◆ Set problem
State how many lines of the entries hold the string "render", and nothing more.

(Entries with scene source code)
——
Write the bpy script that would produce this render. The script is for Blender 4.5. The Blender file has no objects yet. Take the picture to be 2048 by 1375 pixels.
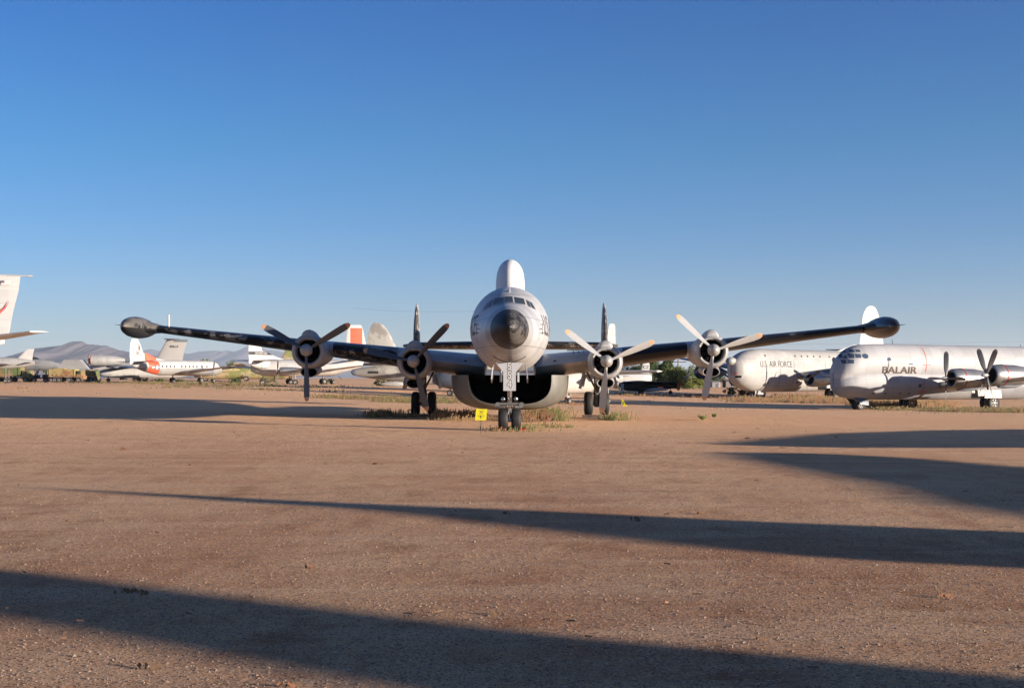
import bpy, bmesh, math, random
from math import sin, cos, pi, radians, sqrt, atan2, floor
from mathutils import Vector, Matrix, noise
random.seed(7)
S = bpy.context.scene
C = S.collection
# ------------------------------------------------------------------ camera, light, sky
F = 2650.0            # focal length in photograph pixels (2048 wide)
HZ = 755.0            # horizon row
EYE = 2.0
cam = bpy.data.cameras.new('camera'); co = bpy.data.objects.new('camera', cam); C.objects.link(co)
cam.sensor_width = 36.0; cam.lens = F/2048*36.0; cam.clip_start = 0.1; cam.clip_end = 90000
co.location = (0, 0, EYE); co.rotation_euler = (radians(90), 0, 0)
cam.shift_y = (HZ-687.5)/2048.0
S.camera = co
AZ, EL = radians(26), radians(7.5)
SUN = Vector((cos(AZ)*cos(EL), -sin(AZ)*cos(EL), sin(EL)))
w = bpy.data.worlds.new('World'); S.world = w; w.use_nodes = True
nt = w.node_tree; nt.nodes.clear()
sky = nt.nodes.new('ShaderNodeTexSky'); sky.sky_type = 'NISHITA'; sky.sun_disc = False
sky.sun_elevation = EL; sky.sun_rotation = radians(90)+AZ
sky.air_density = 1.0; sky.dust_density = 0.25; sky.ozone_density = 2.2; sky.altitude = 800
bg = nt.nodes.new('ShaderNodeBackground'); bg.inputs[1].default_value = 0.086
hs = nt.nodes.new('ShaderNodeHueSaturation'); hs.inputs['Saturation'].default_value = 1.0; hs.inputs['Value'].default_value = 1.0
wo = nt.nodes.new('ShaderNodeOutputWorld')
tcw = nt.nodes.new('ShaderNodeTexCoord'); spw = nt.nodes.new('ShaderNodeSeparateXYZ'); nt.links.new(tcw.outputs['Generated'], spw.inputs[0])
crw = nt.nodes.new('ShaderNodeValToRGB'); nt.links.new(spw.outputs[2], crw.inputs[0])
while len(crw.color_ramp.elements) < 7: crw.color_ramp.elements.new(.5)
for e, (p, c) in zip(crw.color_ramp.elements, ((0,(.49,.62,1.0)),(.05,(.41,.545,.93)),(.11,(.275,.50,.86)),(.17,(.18,.485,.81)),(.27,(.11,.395,.80)),(.5,(.42,.50,.74)),(1,(.64,.62,.78)))):
    e.position = p; e.color = (*c, 1)
mxw = nt.nodes.new('ShaderNodeMix'); mxw.data_type = 'RGBA'; mxw.blend_type = 'MULTIPLY'; mxw.inputs[0].default_value = 1
nt.links.new(sky.outputs[0], mxw.inputs[6]); nt.links.new(crw.outputs[0], mxw.inputs[7]); nt.links.new(mxw.outputs[2], hs.inputs['Color']); nt.links.new(hs.outputs[0], bg.inputs[0]); nt.links.new(bg.outputs[0], wo.inputs[0])
sl = bpy.data.lights.new('sun', 'SUN'); so = bpy.data.objects.new('sun', sl); C.objects.link(so)
sl.energy = 5.0; sl.angle = radians(0.6); sl.color = (1.0, 0.85, 0.70)
so.rotation_euler = SUN.to_track_quat('Z', 'Y').to_euler()
S.view_settings.view_transform = 'Standard'; S.view_settings.look = 'None'
S.view_settings.exposure = 1.30; S.view_settings.gamma = 1.0
S.render.engine = 'CYCLES'

# ------------------------------------------------------------------ ground height
CP = [(-75,240,1.5),(-60,255,.95),(-45,235,.75),(-20,185,1.0),(5,130,-.6),(25,260,-.25),(32,123,-.9),(46,122,-1.25),
      (38,187,-1.0),(46,187,-1.35),(0,66,0),(-5,66,0),(5,66,0),(0,50,0),(-18,60,.15),(-25,80,.55),(-40,85,.75),(20,60,-.1),(0,30,0),(-10,25,0),(10,25,0),(0,8,0),(-5,12,0),(6,12,0),
      (20,40,0),(-20,100,.6),(-45,120,.6),(-80,180,1.2),(60,160,-1.4),(-35,70,.6),(-55,90,.9),(35,80,-.4),(0,90,-.1),(0,300,.3),(90,300,-.6),(-110,320,1.6)]
def gz(x, y):
    s = 0; t = 0
    for (a, b, c) in CP:
        r2 = (x-a)**2+(y-b)**2
        sg = 9+0.10*b
        k = math.exp(-r2/(2*sg*sg))+1e-7/(1+r2/400)
        s += k*c; t += k
    return s/t
def PX(px, d): return (px-1024)/F*d
def PZ(py, d): return EYE-(py-HZ)/F*d

# ------------------------------------------------------------------ tags
def tag(o, label=None, cat=None, group=None, kind=None):
    if label: o['label'] = label
    if cat: o['category'] = cat
    if group: o['group'] = group
    if kind: o['kind'] = kind
    return o
def thing(name, label, cat, loc=(0,0,0), rz=0, group=None, pitch=0):
    o = bpy.data.objects.new(name, None); C.objects.link(o)
    o.location = loc; o.rotation_euler = (pitch, 0, rz); o.empty_display_size = .3
    return tag(o, label, cat, group)

# ------------------------------------------------------------------ materials
def _n(nt, t, **k):
    n = nt.nodes.new(t)
    for a, b in k.items(): setattr(n, a, b)
    return n
def _mix(nt, f, a, b):
    m = _n(nt, 'ShaderNodeMix', data_type='RGBA')
    for i, v in ((0, f), (6, a), (7, b)):
        if hasattr(v, 'links') or hasattr(v, 'is_linked'): nt.links.new(v, m.inputs[i])
        elif i == 0: m.inputs[0].default_value = v
        else: m.inputs[i].default_value = (*v[:3], 1)
    return m.outputs[2]
def _math(nt, op, a, b=None):
    m = _n(nt, 'ShaderNodeMath', operation=op)
    for i, v in ((0, a), (1, b)):
        if v is None: continue
        if hasattr(v, 'is_linked'): nt.links.new(v, m.inputs[i])
        else: m.inputs[i].default_value = v
    return m.outputs[0]
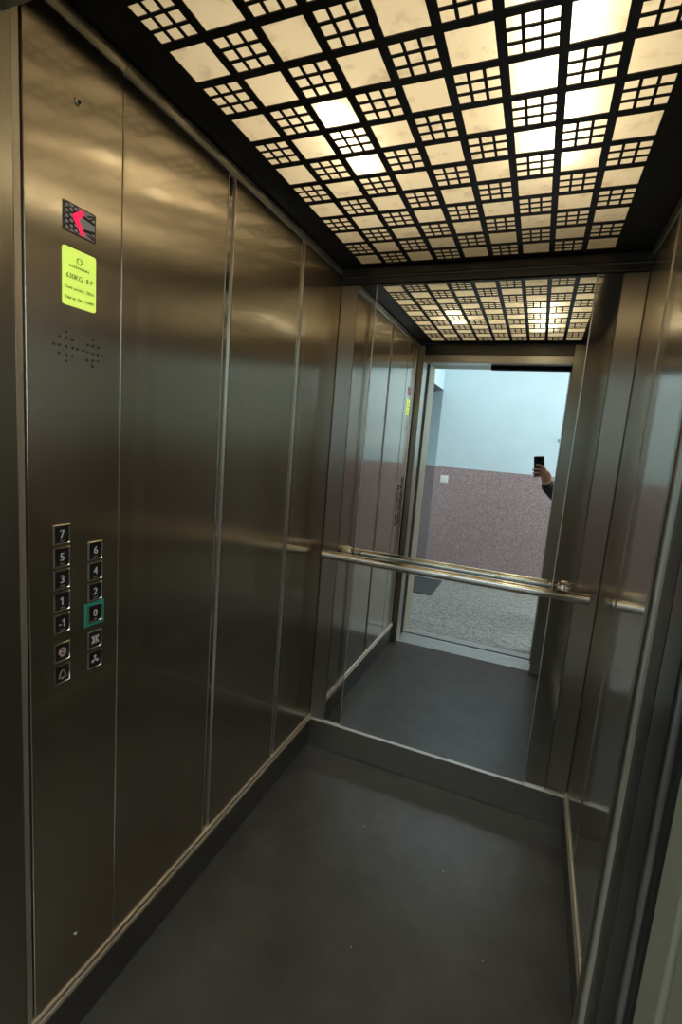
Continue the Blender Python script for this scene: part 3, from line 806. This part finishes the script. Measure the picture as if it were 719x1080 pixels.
add_sphere(bm, bp_(-0.005, 0, 1.645), 0.098, 1.08, 0.96, 0.85, 28, 18, rf)
bmesh.ops.bisect_plane(bm, geom=bm.verts[:]+bm.edges[:]+bm.faces[:], plane_co=bp_(0.045, 0, 1.62), plane_no=(F*0.75-Z3*0.66), clear_outer=True)
bmesh.ops.holes_fill(bm, edges=[e for e in bm.edges if e.is_boundary])
obj('hair', bm, M['hair'], person, smooth=True, angle=60)
cuff = elbow.lerp(wrist, 1.03)
jk = [
    [(bp_(0, 0, 0.84), (0.185, 0.14)), (bp_(0, 0, 0.98), (0.17, 0.13)), (bp_(0.01, 0, 1.24), (0.18, 0.135)), (bp_(0, 0, 1.375), (0.145, 0.11)), (bp_(-0.005, 0, 1.445), 0.068)],
    [3, (shR, 0.074), (shR.lerp(elbow, 0.5), 0.064), (elbow, 0.058), (elbow.lerp(wrist, 0.5), 0.058), (cuff, 0.052)],
    [3, (bp_(0, 0.165, 1.375), 0.074), (bp_(-0.01, 0.215, 1.22), 0.064), (bp_(-0.01, 0.235, 1.09), 0.056), (bp_(0.05, 0.24, 0.96), 0.050), (bp_(0.085, 0.236, 0.87), 0.042)],
]
skin_mesh('jacket', jk, M['jacket'], person, 2, 0)
tr = [[(bp_(0, 0, 0.94), (0.165, 0.125)), (bp_(0, -0.09, 0.84), 0.105), (bp_(0.01, -0.10, 0.66), 0.086), (bp_(0.015, -0.10, 0.48), 0.070), (bp_(-0.01, -0.10, 0.28), 0.064), (bp_(-0.015, -0.10, 0.085), 0.056)],
      [0, (bp_(0, 0.09, 0.84), 0.105), (bp_(0.01, 0.10, 0.66), 0.086), (bp_(0.015, 0.10, 0.48), 0.070), (bp_(-0.01, 0.10, 0.28), 0.064), (bp_(-0.015, 0.10, 0.085), 0.056)]]
skin_mesh('trousers', tr, M['trousers'], person, 2, 0)
for s in (-1, 1):
    bm = bmesh.new()
    secs = [(-0.075, 0.030, 0.075), (-0.05, 0.040, 0.100), (0.02, 0.042, 0.095), (0.10, 0.050, 0.066), (0.17, 0.046, 0.052), (0.20, 0.024, 0.034)]
    prev = None
    for fx_, w_, h_ in secs:
        ring = [bm.verts.new(bp_(fx_, s*0.103+w_*math.cos(t), max(0.001, h_*0.5+h_*0.5*math.sin(t)))) for t in [2*math.pi*k/14 for k in range(14)]]
        if prev:
            for k in range(14):
                j = (k+1) % 14; bm.faces.new((prev[k], prev[j], ring[j], ring[k]))
        else: bm.faces.new(ring[::-1])
        prev = ring
    bm.faces.new(prev)
    obj('shoe', bm, M['black_plastic'], person, smooth=True, angle=60)

# ================================================================== WORLD AND VIEW
w = bpy.data.worlds.new('world'); S.world = w; w.use_nodes = True
w.node_tree.nodes['Background'].inputs['Color'].default_value = (0.75, 0.85, 1.0, 1)
w.node_tree.nodes['Background'].inputs['Strength'].default_value = 0.05
S.view_settings.view_transform = 'Standard'; S.view_settings.look = 'None'
S.view_settings.exposure = 0.0; S.view_settings.gamma = 1.0; S.view_settings.use_curve_mapping = False
c = S.cycles
c.use_denoising = True
c.max_bounces = 16; c.glossy_bounces = 12; c.diffuse_bounces = 5; c.transmission_bounces = 6
c.sample_clamp_indirect = 6.0; c.caustics_reflective = True; c.caustics_refractive = True; c.blur_glossy = 0.3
——
◆ Final answer
2